Keep to the lines between the one holding "Build this scene" and the one holding "return np.array((a, math.cos(PITCH)", inclusive, and write them out exactly.

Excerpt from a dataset
********
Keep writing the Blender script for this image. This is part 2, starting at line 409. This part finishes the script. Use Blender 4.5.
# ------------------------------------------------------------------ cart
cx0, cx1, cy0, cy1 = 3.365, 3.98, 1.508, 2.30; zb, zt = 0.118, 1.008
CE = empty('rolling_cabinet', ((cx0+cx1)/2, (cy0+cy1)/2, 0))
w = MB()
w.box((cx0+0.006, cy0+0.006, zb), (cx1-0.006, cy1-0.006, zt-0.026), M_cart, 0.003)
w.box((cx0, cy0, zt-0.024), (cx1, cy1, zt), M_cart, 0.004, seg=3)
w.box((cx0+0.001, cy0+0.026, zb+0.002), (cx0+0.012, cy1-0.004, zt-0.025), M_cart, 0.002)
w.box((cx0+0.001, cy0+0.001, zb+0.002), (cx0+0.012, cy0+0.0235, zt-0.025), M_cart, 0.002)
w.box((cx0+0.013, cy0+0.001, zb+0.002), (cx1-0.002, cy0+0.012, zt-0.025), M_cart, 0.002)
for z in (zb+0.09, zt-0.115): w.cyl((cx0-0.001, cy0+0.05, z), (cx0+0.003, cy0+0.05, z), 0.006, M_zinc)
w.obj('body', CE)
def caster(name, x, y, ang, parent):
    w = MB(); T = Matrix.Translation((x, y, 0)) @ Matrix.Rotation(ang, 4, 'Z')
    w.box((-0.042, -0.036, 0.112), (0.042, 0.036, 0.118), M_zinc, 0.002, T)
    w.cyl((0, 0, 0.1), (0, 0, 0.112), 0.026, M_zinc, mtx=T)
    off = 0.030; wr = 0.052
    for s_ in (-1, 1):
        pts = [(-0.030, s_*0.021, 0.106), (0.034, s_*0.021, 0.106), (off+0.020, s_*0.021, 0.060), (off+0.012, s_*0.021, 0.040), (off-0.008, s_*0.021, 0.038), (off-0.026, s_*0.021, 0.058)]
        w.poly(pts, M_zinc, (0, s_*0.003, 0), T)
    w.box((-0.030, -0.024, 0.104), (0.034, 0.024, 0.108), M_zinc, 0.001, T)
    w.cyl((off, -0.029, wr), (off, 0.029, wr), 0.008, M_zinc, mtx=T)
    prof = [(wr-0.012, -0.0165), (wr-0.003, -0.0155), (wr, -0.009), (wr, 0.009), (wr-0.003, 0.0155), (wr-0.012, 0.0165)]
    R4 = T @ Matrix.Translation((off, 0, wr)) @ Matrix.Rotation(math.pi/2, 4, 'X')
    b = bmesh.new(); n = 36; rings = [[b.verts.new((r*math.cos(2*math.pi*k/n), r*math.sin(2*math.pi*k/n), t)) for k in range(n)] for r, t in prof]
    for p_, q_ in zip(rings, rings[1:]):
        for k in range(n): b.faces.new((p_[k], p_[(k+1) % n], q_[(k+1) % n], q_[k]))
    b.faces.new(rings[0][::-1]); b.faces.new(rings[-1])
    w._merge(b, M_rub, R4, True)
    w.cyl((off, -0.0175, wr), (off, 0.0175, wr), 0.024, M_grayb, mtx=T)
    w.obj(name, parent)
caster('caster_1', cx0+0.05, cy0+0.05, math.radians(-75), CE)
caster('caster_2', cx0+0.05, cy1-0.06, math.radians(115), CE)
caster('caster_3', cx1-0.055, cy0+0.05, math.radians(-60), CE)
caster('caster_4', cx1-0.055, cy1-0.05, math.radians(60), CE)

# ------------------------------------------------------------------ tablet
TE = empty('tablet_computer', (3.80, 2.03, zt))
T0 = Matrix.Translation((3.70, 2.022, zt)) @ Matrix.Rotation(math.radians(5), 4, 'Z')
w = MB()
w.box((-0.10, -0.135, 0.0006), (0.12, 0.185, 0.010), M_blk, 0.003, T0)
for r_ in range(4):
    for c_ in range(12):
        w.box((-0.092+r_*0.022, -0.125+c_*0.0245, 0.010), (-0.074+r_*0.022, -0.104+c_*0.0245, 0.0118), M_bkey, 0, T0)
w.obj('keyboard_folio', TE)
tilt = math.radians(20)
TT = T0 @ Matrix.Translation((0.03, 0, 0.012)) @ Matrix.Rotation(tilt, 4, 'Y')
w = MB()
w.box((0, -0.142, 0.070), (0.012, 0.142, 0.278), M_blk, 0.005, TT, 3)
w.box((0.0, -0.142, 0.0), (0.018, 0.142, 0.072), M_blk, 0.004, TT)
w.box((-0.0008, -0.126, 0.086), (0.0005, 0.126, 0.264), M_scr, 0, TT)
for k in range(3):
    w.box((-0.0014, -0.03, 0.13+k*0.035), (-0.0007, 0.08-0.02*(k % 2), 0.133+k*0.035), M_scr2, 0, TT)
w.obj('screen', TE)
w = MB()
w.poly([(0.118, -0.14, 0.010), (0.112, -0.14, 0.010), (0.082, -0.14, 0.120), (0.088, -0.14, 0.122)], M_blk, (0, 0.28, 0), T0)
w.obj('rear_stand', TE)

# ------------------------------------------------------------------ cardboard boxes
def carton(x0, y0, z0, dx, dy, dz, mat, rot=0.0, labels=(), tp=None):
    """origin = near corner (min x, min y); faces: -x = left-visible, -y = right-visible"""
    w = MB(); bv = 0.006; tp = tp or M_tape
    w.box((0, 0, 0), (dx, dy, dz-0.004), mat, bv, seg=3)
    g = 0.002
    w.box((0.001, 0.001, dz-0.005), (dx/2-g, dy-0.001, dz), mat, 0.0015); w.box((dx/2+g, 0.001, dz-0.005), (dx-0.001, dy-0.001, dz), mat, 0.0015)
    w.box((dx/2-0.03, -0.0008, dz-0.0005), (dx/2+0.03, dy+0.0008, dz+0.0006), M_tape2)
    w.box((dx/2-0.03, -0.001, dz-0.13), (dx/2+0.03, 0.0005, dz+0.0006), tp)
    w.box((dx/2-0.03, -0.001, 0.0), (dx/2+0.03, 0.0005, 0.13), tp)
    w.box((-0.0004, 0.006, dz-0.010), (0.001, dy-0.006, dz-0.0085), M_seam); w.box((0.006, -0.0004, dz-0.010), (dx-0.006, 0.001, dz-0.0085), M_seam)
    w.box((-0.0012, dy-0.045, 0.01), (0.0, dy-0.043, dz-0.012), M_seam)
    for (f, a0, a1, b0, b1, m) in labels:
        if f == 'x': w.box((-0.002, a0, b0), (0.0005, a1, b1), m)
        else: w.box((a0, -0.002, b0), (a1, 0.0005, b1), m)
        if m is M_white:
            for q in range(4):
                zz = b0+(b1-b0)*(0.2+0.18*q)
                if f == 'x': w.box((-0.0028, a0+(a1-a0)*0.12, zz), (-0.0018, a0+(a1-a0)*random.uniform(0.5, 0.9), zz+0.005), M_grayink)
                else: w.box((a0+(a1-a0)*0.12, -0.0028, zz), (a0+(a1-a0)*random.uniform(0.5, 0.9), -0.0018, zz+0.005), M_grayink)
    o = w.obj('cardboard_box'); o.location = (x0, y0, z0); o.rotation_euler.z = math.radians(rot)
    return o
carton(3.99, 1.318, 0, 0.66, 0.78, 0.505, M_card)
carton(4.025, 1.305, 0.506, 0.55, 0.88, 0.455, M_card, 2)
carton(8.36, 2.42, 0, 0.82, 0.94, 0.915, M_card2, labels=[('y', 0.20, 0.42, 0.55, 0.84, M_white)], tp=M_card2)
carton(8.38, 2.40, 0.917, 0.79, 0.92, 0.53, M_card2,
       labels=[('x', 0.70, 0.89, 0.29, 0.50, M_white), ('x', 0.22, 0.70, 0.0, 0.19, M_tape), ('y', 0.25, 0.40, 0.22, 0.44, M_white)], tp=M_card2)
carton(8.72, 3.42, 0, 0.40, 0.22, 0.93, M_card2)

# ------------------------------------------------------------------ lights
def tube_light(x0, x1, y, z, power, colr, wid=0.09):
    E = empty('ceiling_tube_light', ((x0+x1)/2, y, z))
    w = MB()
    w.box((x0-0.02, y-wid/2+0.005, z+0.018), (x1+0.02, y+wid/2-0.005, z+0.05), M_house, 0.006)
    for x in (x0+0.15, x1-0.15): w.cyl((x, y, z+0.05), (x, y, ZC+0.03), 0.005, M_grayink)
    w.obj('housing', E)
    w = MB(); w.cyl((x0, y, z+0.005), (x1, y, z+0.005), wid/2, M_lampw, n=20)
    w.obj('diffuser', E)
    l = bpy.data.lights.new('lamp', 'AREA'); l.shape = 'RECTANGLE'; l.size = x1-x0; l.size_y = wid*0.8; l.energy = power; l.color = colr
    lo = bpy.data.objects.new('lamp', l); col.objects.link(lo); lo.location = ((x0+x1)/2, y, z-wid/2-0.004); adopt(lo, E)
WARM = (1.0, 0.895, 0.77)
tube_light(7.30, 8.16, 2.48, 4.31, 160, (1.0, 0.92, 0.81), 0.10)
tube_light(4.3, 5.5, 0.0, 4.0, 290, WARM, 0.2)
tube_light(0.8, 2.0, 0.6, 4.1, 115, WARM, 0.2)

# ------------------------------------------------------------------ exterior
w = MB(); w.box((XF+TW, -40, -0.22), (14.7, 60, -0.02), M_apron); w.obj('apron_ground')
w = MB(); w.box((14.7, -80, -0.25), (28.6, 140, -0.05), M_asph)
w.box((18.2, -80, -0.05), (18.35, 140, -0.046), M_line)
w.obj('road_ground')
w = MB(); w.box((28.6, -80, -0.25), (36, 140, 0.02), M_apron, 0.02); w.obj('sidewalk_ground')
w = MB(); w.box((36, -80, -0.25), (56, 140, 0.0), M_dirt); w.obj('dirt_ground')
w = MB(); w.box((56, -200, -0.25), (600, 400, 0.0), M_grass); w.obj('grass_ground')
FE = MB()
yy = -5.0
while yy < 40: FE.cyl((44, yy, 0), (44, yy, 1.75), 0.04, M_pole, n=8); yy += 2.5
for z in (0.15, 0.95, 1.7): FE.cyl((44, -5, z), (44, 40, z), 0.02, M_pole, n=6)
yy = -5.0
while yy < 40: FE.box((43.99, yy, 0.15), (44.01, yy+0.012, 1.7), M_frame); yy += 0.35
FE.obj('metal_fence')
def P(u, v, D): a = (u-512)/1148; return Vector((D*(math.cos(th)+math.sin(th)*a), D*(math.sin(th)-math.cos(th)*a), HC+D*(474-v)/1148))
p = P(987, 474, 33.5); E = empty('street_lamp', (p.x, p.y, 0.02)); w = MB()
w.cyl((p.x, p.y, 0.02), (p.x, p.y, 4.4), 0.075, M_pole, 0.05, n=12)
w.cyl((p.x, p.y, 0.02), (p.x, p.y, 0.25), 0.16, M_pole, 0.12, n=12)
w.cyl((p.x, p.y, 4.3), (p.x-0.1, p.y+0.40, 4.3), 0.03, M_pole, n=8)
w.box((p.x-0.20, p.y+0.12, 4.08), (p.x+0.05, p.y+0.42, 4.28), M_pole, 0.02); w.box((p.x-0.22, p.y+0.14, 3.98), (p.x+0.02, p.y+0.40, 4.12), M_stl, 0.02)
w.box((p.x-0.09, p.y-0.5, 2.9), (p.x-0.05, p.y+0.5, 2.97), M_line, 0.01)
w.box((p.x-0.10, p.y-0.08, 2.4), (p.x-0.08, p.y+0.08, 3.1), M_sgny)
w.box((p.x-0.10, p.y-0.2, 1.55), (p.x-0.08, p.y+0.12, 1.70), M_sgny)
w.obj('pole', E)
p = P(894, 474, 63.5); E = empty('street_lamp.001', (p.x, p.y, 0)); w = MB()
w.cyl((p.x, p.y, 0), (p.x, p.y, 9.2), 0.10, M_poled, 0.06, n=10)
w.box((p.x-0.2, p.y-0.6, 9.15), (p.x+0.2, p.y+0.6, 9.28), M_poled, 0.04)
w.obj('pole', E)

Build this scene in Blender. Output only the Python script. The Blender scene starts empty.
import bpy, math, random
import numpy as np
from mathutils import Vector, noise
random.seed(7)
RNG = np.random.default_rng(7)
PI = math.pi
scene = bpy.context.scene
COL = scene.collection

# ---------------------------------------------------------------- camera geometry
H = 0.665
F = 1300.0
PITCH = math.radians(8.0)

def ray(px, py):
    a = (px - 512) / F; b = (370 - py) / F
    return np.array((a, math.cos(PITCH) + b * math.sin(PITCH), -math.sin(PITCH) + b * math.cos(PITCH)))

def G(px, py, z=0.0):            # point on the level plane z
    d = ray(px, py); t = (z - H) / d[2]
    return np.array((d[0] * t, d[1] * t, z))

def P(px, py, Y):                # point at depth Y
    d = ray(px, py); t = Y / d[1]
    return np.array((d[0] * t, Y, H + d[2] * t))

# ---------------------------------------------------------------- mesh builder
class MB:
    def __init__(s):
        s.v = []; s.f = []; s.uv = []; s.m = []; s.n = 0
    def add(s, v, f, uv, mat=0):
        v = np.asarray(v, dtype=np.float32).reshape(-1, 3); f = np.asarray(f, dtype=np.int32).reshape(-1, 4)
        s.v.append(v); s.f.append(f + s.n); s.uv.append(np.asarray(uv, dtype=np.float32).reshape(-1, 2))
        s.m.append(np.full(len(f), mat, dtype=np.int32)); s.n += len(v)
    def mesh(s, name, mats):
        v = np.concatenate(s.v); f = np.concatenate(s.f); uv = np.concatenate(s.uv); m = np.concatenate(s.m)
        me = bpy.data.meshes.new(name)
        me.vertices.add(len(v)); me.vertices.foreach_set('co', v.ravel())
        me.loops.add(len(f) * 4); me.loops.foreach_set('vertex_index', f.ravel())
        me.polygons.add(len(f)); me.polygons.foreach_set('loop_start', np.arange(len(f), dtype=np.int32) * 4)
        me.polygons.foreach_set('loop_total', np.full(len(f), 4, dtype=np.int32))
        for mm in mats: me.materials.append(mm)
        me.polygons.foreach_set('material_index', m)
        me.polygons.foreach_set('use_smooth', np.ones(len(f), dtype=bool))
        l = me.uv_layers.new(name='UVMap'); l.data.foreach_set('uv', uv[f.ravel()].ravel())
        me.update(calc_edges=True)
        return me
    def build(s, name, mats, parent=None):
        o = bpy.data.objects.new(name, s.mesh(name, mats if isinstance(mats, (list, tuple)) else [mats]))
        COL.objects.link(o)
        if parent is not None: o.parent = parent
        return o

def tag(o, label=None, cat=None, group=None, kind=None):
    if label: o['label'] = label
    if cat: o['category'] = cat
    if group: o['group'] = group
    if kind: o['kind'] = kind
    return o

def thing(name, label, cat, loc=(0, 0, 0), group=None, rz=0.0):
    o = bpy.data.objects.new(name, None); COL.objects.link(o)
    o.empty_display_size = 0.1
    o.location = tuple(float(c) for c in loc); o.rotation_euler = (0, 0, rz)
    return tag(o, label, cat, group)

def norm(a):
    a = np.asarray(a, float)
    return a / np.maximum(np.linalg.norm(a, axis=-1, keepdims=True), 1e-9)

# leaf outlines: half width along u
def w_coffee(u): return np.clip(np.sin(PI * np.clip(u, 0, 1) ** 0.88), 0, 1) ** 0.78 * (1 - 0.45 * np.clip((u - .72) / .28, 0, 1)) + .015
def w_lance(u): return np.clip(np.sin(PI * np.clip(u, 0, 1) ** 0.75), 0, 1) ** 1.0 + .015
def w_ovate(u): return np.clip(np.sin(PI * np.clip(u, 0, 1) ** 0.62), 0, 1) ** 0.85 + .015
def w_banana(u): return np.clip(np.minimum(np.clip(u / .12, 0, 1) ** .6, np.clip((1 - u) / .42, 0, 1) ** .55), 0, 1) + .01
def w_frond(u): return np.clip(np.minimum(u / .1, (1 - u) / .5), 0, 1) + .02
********
_ANSWER FOR THE TASK_:
Build this scene in Blender. Output only the Python script. The Blender scene starts empty.
import bpy, math, random
import numpy as np
from mathutils import Vector, noise
random.seed(7)
RNG = np.random.default_rng(7)
PI = math.pi
scene = bpy.context.scene
COL = scene.collection

# ---------------------------------------------------------------- camera geometry
H = 0.665
F = 1300.0
PITCH = math.radians(8.0)

def ray(px, py):
    a = (px - 512) / F; b = (370 - py) / F
    return np.array((a, math.cos(PITCH) + b * math.sin(PITCH), -math.sin(PITCH) + b * math.cos(PITCH)))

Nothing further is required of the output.